WHAT YOU NEED TO DO.
From the first line of the data below through the line holding "q.build('relief', 'marble', t)", output each line exactly and leave the pictures out.

COLLECTED DATA.
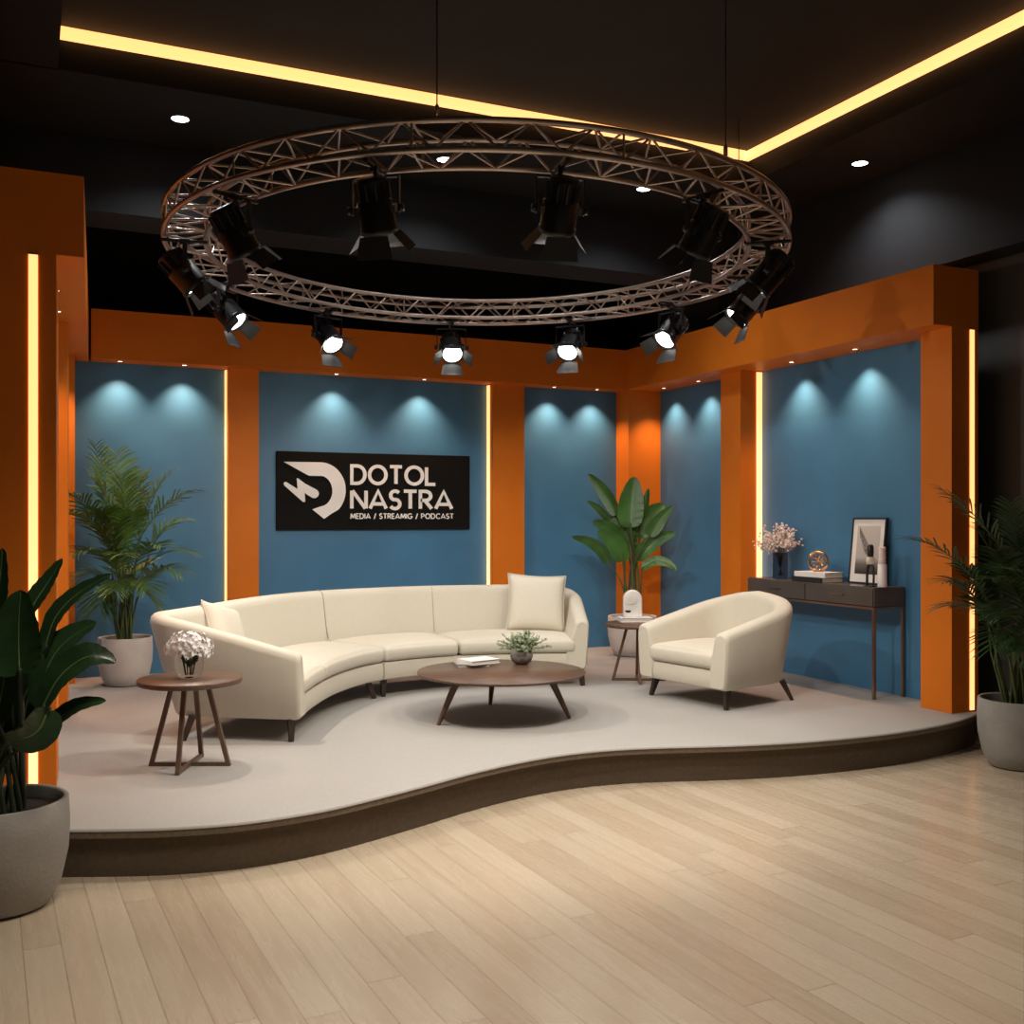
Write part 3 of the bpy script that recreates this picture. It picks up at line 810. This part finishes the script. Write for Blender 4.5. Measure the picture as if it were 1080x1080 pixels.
book('book', 'thin dark edged book under the white one on the coffee table', (p1.x-.05, p1.y+.03, zc), math.radians(-12), .26, .20, .022, 'greycover', bg)
book('book', 'white covered book on top of the coffee table stack', (p1.x, p1.y, zc+.022), math.radians(12), .27, .20, .032, 'cover', bg)

# ornament and book on the small table
zs = ZP+.532
pm = G(667, 655, zs)
book('book', 'white book under the marble ornament on the far side table', (pm.x+.02, pm.y-.01, zs), math.radians(-20), .30, .20, .038, 'cover')
t = thing('marble_ornament', 'white arched marble ornament with a dark notch on the far side table', 'ornament', (pm.x, pm.y, zs+.038), -TH)
def archpoly(wd, h, n=18): return [(-wd/2, 0), (wd/2, 0)]+[(wd/2*math.cos(PI*i/n), h-wd/2+wd/2*math.sin(PI*i/n)) for i in range(n+1)]
def yprism(mb, poly, y0, y1, smooth=False):
    n = len(poly); a = sum(poly[i][0]*poly[(i+1) % n][1]-poly[(i+1) % n][0]*poly[i][1] for i in range(n))
    if a < 0: poly = poly[::-1]
    vs = [(x, y0, z) for x, z in poly]+[(x, y1, z) for x, z in poly]
    mb.add(vs, [list(range(n)), list(range(2*n-1, n-1, -1))]); mb.add(vs, [(i, n+i, n+(i+1) % n, (i+1) % n) for i in range(n)], smooth); return mb
yprism(MB(), archpoly(.175, .255), -.04, .04).build('arch', 'marble', t, bevel=.012)
q = yprism(MB(), [(-.045+.028*math.cos(a), .045+.02+.02*math.sin(a)) for a in [PI+PI*i/10 for i in range(11)]], -.0435, -.040); q.build('notch', 'iron', t)
q = yprism(MB(), [(-.060+.058*math.cos(2*PI*i/20)+.04, .17+.05*math.sin(2*PI*i/20)) for i in range(20)], -.046, -.040); q.build('relief', 'marble', t)

# ------------------------------------------------------------------ console table and what stands on it
CX0, CX1, CY0, CY1 = 6.315, 6.655, 6.53, 8.19
con = thing('console_table', 'dark lacquered console table with slim bronze legs against the right blue wall', 'console table', (CX0, CY0, ZP))
dx, dy = CX1-CX0, CY1-CY0; HT = .925
MB().box(.004, dx, 0, dy, HT-.165, HT).build('body', 'console', con, bevel=.008)
for k in range(2):
    y0 = .012+k*(dy/2); 
    d_ = MB().box(-.006, .006, y0, y0+dy/2-.02, HT-.158, HT-.012).build('drawer', 'console', con, bevel=.002)
    hh = MB().box(-.022, -.014, y0+dy/4-.09, y0+dy/4+.07, HT-.085, HT-.077)
    for yy in (-.08, .06): hh.box(-.016, -.005, y0+dy/4+yy-.004, y0+dy/4+yy+.004, HT-.084, HT-.078)
    hh.build('handle', 'bronze', d_)
fr = MB().box(.0, .022, 0, dy, HT-.185, HT-.166).box(dx-.022, dx, 0, dy, HT-.185, HT-.166).box(0.022, dx-.022, 0, .022, HT-.185, HT-.166).box(.022, dx-.022, dy-.022, dy, HT-.185, HT-.166)
fr.build('rail', 'bronze', con)
for (x, y) in ((0, 0), (dx-.024, 0), (0, dy-.024), (dx-.024, dy-.024)):
    MB().box(x, x+.024, y, y+.024, 0, HT-.185).build('leg', 'bronze', con)
ZC = ZP+HT
def onX(px, X): 
    l = (px-540)/F; d = X/(sn+l*cs); return d*(cs-l*sn)
# vase with dried blossom
yv = onX(823, 6.46)
v = thing('blossom_vase', 'smoked glass cylinder vase of pale dried blossom on the console', 'vase', (6.46, yv, ZC))
MB().lathe([(.001, .001), (.066, .001), (.072, .01), (.072, .245)], 32).build('glass_cylinder', 'smoke', v)
rnd = random.Random(11); q = MB(); qb = MB()
for i in range(44):
    a = rnd.uniform(0, 2*PI); el = rnd.uniform(.25, 1.5)
    d = Vector((math.cos(a)*math.cos(el), math.sin(a)*math.cos(el), math.sin(el)*.95)); L_ = rnd.uniform(.20, .28)*(1 if el > .7 else .85)
    s0 = Vector((-d.x*.02, -d.y*.02, .03)); m0 = Vector((d.x*.045, d.y*.045, .25)); e_ = Vector((0, 0, .25))+d*L_
    q.tube([s0, m0, m0.lerp(e_, .5)+Vector((0, 0, .015)), e_], [.003, .0025, .002, .001], 5)
    for k in range(16):
        c = m0.lerp(e_, .35+.65*k/15)+Vector([rnd.gauss(0, .018) for _ in range(3)])
        n_ = Vector((rnd.uniform(-1, 1), rnd.uniform(-1, 1), rnd.uniform(-1, 1))).normalized(); t_ = n_.orthogonal().normalized(); r_ = rnd.uniform(.009, .016)
        b2 = n_.cross(t_)
        qb.add([c+t_*r_, c+b2*r_, c-t_*r_, c-b2*r_, c+n_*r_, c-n_*r_], [(0, 1, 4), (1, 2, 4), (2, 3, 4), (3, 0, 4), (1, 0, 5), (2, 1, 5), (3, 2, 5), (0, 3, 5)])
q.build('twigs', 'twig', v); qb.build('blossoms', 'dried', v)
# books
cb = 'books on the console'
yb = onX(862, 6.44)
book('book', 'black spined book at the bottom of the console stack', (6.44, yb, ZC), 0, .24, .40, .045, 'blackcover', cb)
book('book', 'white book on top of the console stack, under the gold ring', (6.445, yb-.01, ZC+.045), math.radians(3), .22, .38, .045, 'cover', cb)
# gold ring ornament
t = thing('ring_ornament', 'small gold ring ornament standing on the console books', 'ornament', (6.44, onX(863, 6.44), ZC+.09), math.radians(35))
R_ = .083
q = MB(); pr_ = []
for i in range(40):
    a = 2*PI*i/40; pr_.append((0, R_*math.sin(a), .012+R_+R_*math.cos(a)))
q.tube(pr_, .013, 10, closed=True); q.build('hoop', 'gold', t)
q = MB()
for i in range(10):
    a = 2*PI*i/10+.3; c = Vector((0, (R_-.025)*math.sin(a)*.9, .012+R_+(R_-.025)*math.cos(a)))
    q.tube([c, Vector((.0, .012*math.cos(a*3), .012+R_+.02*math.sin(a*2)))], [.012, .003], 6)
q.build('lattice', 'gold', t)
MB().box(-.03, .03, -.04, .04, 0, .006).build('foot', 'gold', t)
# framed picture, leaning on the wall
PH = .575; PWd = .40
yp = (onX(894, 6.57)+onX(934, 6.60))/2
pic = thing('framed_picture', 'black framed white matted wing photograph leaning on the wall behind the console', 'picture', (6.570, yp, ZC+.002), 0)
pic.rotation_euler = (0, math.radians(6), 0)
q = MB()
q.box(-.008, .018, -PWd/2, PWd/2, 0, .014).box(-.008, .018, -PWd/2, PWd/2, PH-.014, PH).box(-.008, .018, -PWd/2, -PWd/2+.014, .014, PH-.014).box(-.008, .018, PWd/2-.014, PWd/2, .014, PH-.014)
q.box(.010, .018, -PWd/2+.014, PWd/2-.014, .014, PH-.014)
q.build('frame', 'blackcover', pic)
MB().box(-.001, .010, -PWd/2+.014, PWd/2-.014, .014, PH-.014).build('mat', 'cover', pic)
def printmat():
    m, n, l, p_ = new_mat('photo_print'); tc = n.new('ShaderNodeTexCoord'); sp = n.new('ShaderNodeSeparateXYZ'); l.new(tc.outputs['Object'], sp.inputs[0])
    r = n.new('ShaderNodeValToRGB'); l.new(sp.outputs[2], r.inputs[0]); e = r.color_ramp.elements
    e[0].position = .10; e[0].color = (.04, .035, .03, 1); e[1].position = .5; e[1].color = (.60, .56, .52, 1)
    x = e.new(.17); x.color = (.16, .14, .13, 1); x = e.new(.23); x.color = (.50, .46, .43, 1)
    l.new(r.outputs[0], p_.inputs['Base Color']); p_.inputs['Roughness'].default_value = .4
    return m
MB().box(-.0022, -.001, -.135, .135, .085, .505).build('print', printmat(), pic)
q = MB()
# wing: a fan of long feathers from the upper left down to the middle right (left in view is +y)
q2 = MB(); sp_a, sp_b = (.111, .500), (-.019, .325); low = [(.111, .459), (.098, .405), (.072, .362), (.055, .315), (.029, .270), (.0, .245)]
for i in range(15):
    def pl(P_, t):
        f_ = t*(len(P_)-1); k = min(len(P_)-2, int(f_)); f_ -= k
        return (P_[k][0]+(P_[k+1][0]-P_[k][0])*f_, P_[k][1]+(P_[k+1][1]-P_[k][1])*f_)
    a0, a1 = pl([sp_a, sp_b], i/15), pl([sp_a, sp_b], (i+1)/15); b0, b1 = pl(low, i/15), pl(low, (i+1)/15)
    (q if i % 2 else q2).add([(-.0028, *a0), (-.0028, *b0), (-.0028, *b1), (-.0028, *a1)], [(0, 1, 2, 3)])
q2.build('wing_image', mat('feather_pale', (.26, .24, .22), .5, var=.5, scale=50), pic)
q.build('wing_image', mat('feather_grey', (.17, .155, .145), .5, var=.7, scale=50), pic)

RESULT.
Write part 3 of the bpy script that recreates this picture. It picks up at line 810. This part finishes the script. Write for Blender 4.5. Measure the picture as if it were 1080x1080 pixels.
book('book', 'thin dark edged book under the white one on the coffee table', (p1.x-.05, p1.y+.03, zc), math.radians(-12), .26, .20, .022, 'greycover', bg)
book('book', 'white covered book on top of the coffee table stack', (p1.x, p1.y, zc+.022), math.radians(12), .27, .20, .032, 'cover', bg)

# ornament and book on the small table
zs = ZP+.532
pm = G(667, 655, zs)
book('book', 'white book under the marble ornament on the far side table', (pm.x+.02, pm.y-.01, zs), math.radians(-20), .30, .20, .038, 'cover')
t = thing('marble_ornament', 'white arched marble ornament with a dark notch on the far side table', 'ornament', (pm.x, pm.y, zs+.038), -TH)
def archpoly(wd, h, n=18): return [(-wd/2, 0), (wd/2, 0)]+[(wd/2*math.cos(PI*i/n), h-wd/2+wd/2*math.sin(PI*i/n)) for i in range(n+1)]
def yprism(mb, poly, y0, y1, smooth=False):
    n = len(poly); a = sum(poly[i][0]*poly[(i+1) % n][1]-poly[(i+1) % n][0]*poly[i][1] for i in range(n))
    if a < 0: poly = poly[::-1]
    vs = [(x, y0, z) for x, z in poly]+[(x, y1, z) for x, z in poly]
    mb.add(vs, [list(range(n)), list(range(2*n-1, n-1, -1))]); mb.add(vs, [(i, n+i, n+(i+1) % n, (i+1) % n) for i in range(n)], smooth); return mb
yprism(MB(), archpoly(.175, .255), -.04, .04).build('arch', 'marble', t, bevel=.012)
q = yprism(MB(), [(-.045+.028*math.cos(a), .045+.02+.02*math.sin(a)) for a in [PI+PI*i/10 for i in range(11)]], -.0435, -.040); q.build('notch', 'iron', t)
q = yprism(MB(), [(-.060+.058*math.cos(2*PI*i/20)+.04, .17+.05*math.sin(2*PI*i/20)) for i in range(20)], -.046, -.040); q.build('relief', 'marble', t)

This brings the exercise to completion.